■ Given information ■
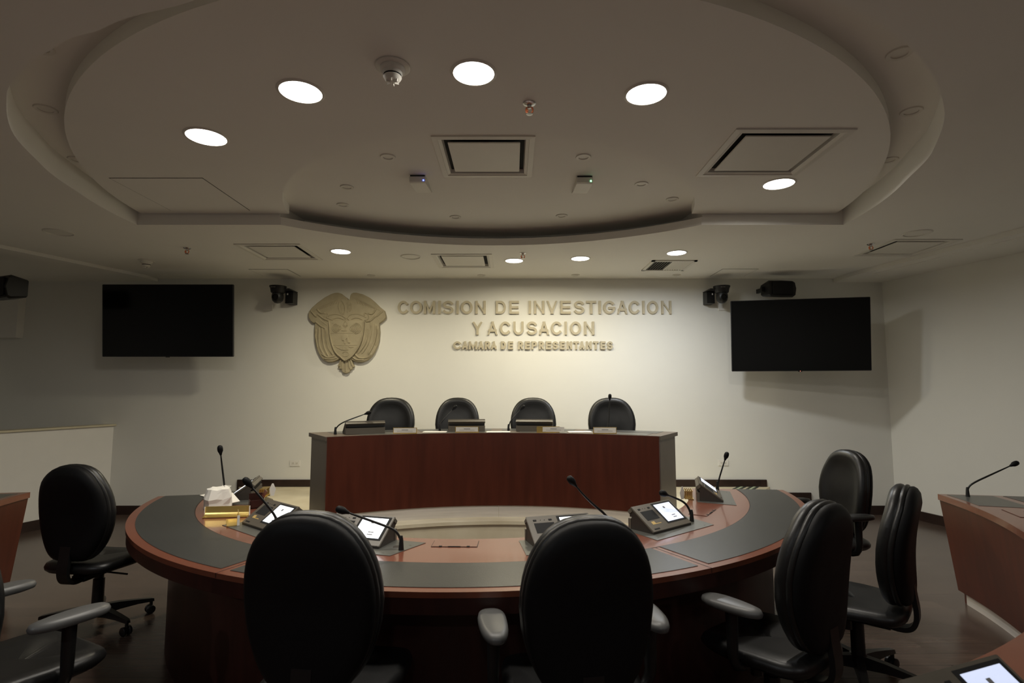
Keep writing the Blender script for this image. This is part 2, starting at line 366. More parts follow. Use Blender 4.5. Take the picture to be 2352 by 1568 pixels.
def cassette(cx, cy, z, s, label, rz=0.0, inner=0.47, drop=0.0):
    t = thing('air_unit', label, 'air conditioner', (cx, cy, z), rz, 'ceiling cassette air units'); h = s / 2; q = inner / 2
    def sq(a, zz): return [(-a, -a, zz), (a, -a, zz), (a, a, zz), (-a, a, zz)]
    b = NB(); loft(b, [sq(h, 0), sq(h, -.008), sq(h - .035, -.010), sq(h - .037, -.006), sq(h - .055, .0), sq(h - .065, .03)], cap=False); ob('frame', b, M['white'], t)
    b = NB(); loft(b, [sq(h - .055, .001), sq(h - .065, .05)], cap=False); b.faces.new([b.verts.new(p) for p in sq(h - .063, .028)]); ob('air_slot', b, M['black'], t)
    ob('panel', box(NB(), -q, q, -q, q, -.004, .004, .003), M['white'], t)
# the recesses are cut in the slabs below by sinking the black slot inside: pockets
def pocket(parent_obj, boxes):
    for bx in boxes:
        c = NB(); box(c, *bx); me = bpy.data.meshes.new('cut'); c.to_mesh(me); c.free(); co = bpy.data.objects.new('cut', me); C.objects.link(co)
        md = parent_obj.modifiers.new('b', 'BOOLEAN'); md.operation = 'DIFFERENCE'; md.solver = 'EXACT'; md.object = co
        dg = bpy.context.evaluated_depsgraph_get(); nm = bpy.data.meshes.new_from_object(parent_obj.evaluated_get(dg)); parent_obj.modifiers.clear()
        mats = list(parent_obj.data.materials); parent_obj.data = nm
        bpy.data.objects.remove(co, do_unlink=True)
CAS = [(-2.345, 5.415, Z0, .635, 'rear left ceiling air unit above the left camera'), (-.520, 5.80, Z0, .625, 'middle rear ceiling air unit above the word COMISION'),
       (3.86, 5.25, Z0, .63, 'far right ceiling air unit beside an orange-red sprinkler'), (1.625, 3.33, ZC, .69, 'large ceiling air unit in right part of the oval panel'),
       (-.178, 3.55, Z1, .645, 'middle front ceiling air unit in the round recess')]
hh = .06
pocket(ceil, [(x - .26, x + .26, y - .26, y + .26, Z0 - .02, Z0 + .055) for x, y, z, s, l in CAS[:3]])
pocket(cloud, [(1.625 - .285, 1.625 + .285, 3.33 - .285, 3.33 + .285, ZC - .02, ZC + .055)])
uc = [o for o in bpy.data.objects if o.name.startswith('upper_ceiling')][0]
pocket(uc, [(-.178 - .265, -.178 + .265, 3.55 - .265, 3.55 + .265, Z1 - .02, Z1 + .045)])
for x, y, z, s, l in CAS: cassette(x, y, z, s, l, 0.0 if abs(x - 3.86) > .1 else math.radians(0), s - .185)
def access(pts, z, label, grp='flush ceiling access panels'):
    P_ = [atz(x, y, z) for x, y in pts]; c = sum(P_, Vector()) / 4
    t = thing('access_panel', label, 'access panel', (c.x, c.y, z), group=grp)
    hx = (abs(P_[1].x - P_[0].x) + abs(P_[3].x - P_[2].x)) / 4; hy = abs(P_[2].y - P_[0].y) / 2
    b = NB(); 
    for a in ((-hx, hx, -hy, -hy + .006), (-hx, hx, hy - .006, hy), (-hx, -hx + .006, -hy, hy), (hx - .006, hx, -hy, hy)): box(b, a[0], a[1], a[2], a[3], -.001, .001)
    ob('joint', b, M['strip_d'], t); ob('panel', box(NB(), -hx + .006, hx - .006, -hy + .006, hy - .006, -.003, .002), M['ceil'], t)
access([(253, 408), (467, 408), (389, 483), (573, 483)], ZC, 'large flush access panel in left part of the oval panel')
access([(576, 618), (664, 618), (600, 634), (687, 634)], Z0, 'small access panel above the left wall camera')
access([(1659, 617), (1745, 617), (1632, 634), (1705, 635)], Z0, 'small access panel above the right wall camera')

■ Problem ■
Skip the pictures, then retype every line above exactly.

■ Result of the task ■
Keep writing the Blender script for this image. This is part 2, starting at line 366. More parts follow. Use Blender 4.5. Take the picture to be 2352 by 1568 pixels.
def cassette(cx, cy, z, s, label, rz=0.0, inner=0.47, drop=0.0):
    t = thing('air_unit', label, 'air conditioner', (cx, cy, z), rz, 'ceiling cassette air units'); h = s / 2; q = inner / 2
    def sq(a, zz): return [(-a, -a, zz), (a, -a, zz), (a, a, zz), (-a, a, zz)]
    b = NB(); loft(b, [sq(h, 0), sq(h, -.008), sq(h - .035, -.010), sq(h - .037, -.006), sq(h - .055, .0), sq(h - .065, .03)], cap=False); ob('frame', b, M['white'], t)
    b = NB(); loft(b, [sq(h - .055, .001), sq(h - .065, .05)], cap=False); b.faces.new([b.verts.new(p) for p in sq(h - .063, .028)]); ob('air_slot', b, M['black'], t)
    ob('panel', box(NB(), -q, q, -q, q, -.004, .004, .003), M['white'], t)
# the recesses are cut in the slabs below by sinking the black slot inside: pockets
def pocket(parent_obj, boxes):
    for bx in boxes:
        c = NB(); box(c, *bx); me = bpy.data.meshes.new('cut'); c.to_mesh(me); c.free(); co = bpy.data.objects.new('cut', me); C.objects.link(co)
        md = parent_obj.modifiers.new('b', 'BOOLEAN'); md.operation = 'DIFFERENCE'; md.solver = 'EXACT'; md.object = co
        dg = bpy.context.evaluated_depsgraph_get(); nm = bpy.data.meshes.new_from_object(parent_obj.evaluated_get(dg)); parent_obj.modifiers.clear()
        mats = list(parent_obj.data.materials); parent_obj.data = nm
        bpy.data.objects.remove(co, do_unlink=True)
CAS = [(-2.345, 5.415, Z0, .635, 'rear left ceiling air unit above the left camera'), (-.520, 5.80, Z0, .625, 'middle rear ceiling air unit above the word COMISION'),
       (3.86, 5.25, Z0, .63, 'far right ceiling air unit beside an orange-red sprinkler'), (1.625, 3.33, ZC, .69, 'large ceiling air unit in right part of the oval panel'),
       (-.178, 3.55, Z1, .645, 'middle front ceiling air unit in the round recess')]
hh = .06
pocket(ceil, [(x - .26, x + .26, y - .26, y + .26, Z0 - .02, Z0 + .055) for x, y, z, s, l in CAS[:3]])
pocket(cloud, [(1.625 - .285, 1.625 + .285, 3.33 - .285, 3.33 + .285, ZC - .02, ZC + .055)])
uc = [o for o in bpy.data.objects if o.name.startswith('upper_ceiling')][0]
pocket(uc, [(-.178 - .265, -.178 + .265, 3.55 - .265, 3.55 + .265, Z1 - .02, Z1 + .045)])
for x, y, z, s, l in CAS: cassette(x, y, z, s, l, 0.0 if abs(x - 3.86) > .1 else math.radians(0), s - .185)
def access(pts, z, label, grp='flush ceiling access panels'):
    P_ = [atz(x, y, z) for x, y in pts]; c = sum(P_, Vector()) / 4
    t = thing('access_panel', label, 'access panel', (c.x, c.y, z), group=grp)
    hx = (abs(P_[1].x - P_[0].x) + abs(P_[3].x - P_[2].x)) / 4; hy = abs(P_[2].y - P_[0].y) / 2
    b = NB(); 
    for a in ((-hx, hx, -hy, -hy + .006), (-hx, hx, hy - .006, hy), (-hx, -hx + .006, -hy, hy), (hx - .006, hx, -hy, hy)): box(b, a[0], a[1], a[2], a[3], -.001, .001)
    ob('joint', b, M['strip_d'], t); ob('panel', box(NB(), -hx + .006, hx - .006, -hy + .006, hy - .006, -.003, .002), M['ceil'], t)
access([(253, 408), (467, 408), (389, 483), (573, 483)], ZC, 'large flush access panel in left part of the oval panel')
access([(576, 618), (664, 618), (600, 634), (687, 634)], Z0, 'small access panel above the left wall camera')
access([(1659, 617), (1745, 617), (1632, 634), (1705, 635)], Z0, 'small access panel above the right wall camera')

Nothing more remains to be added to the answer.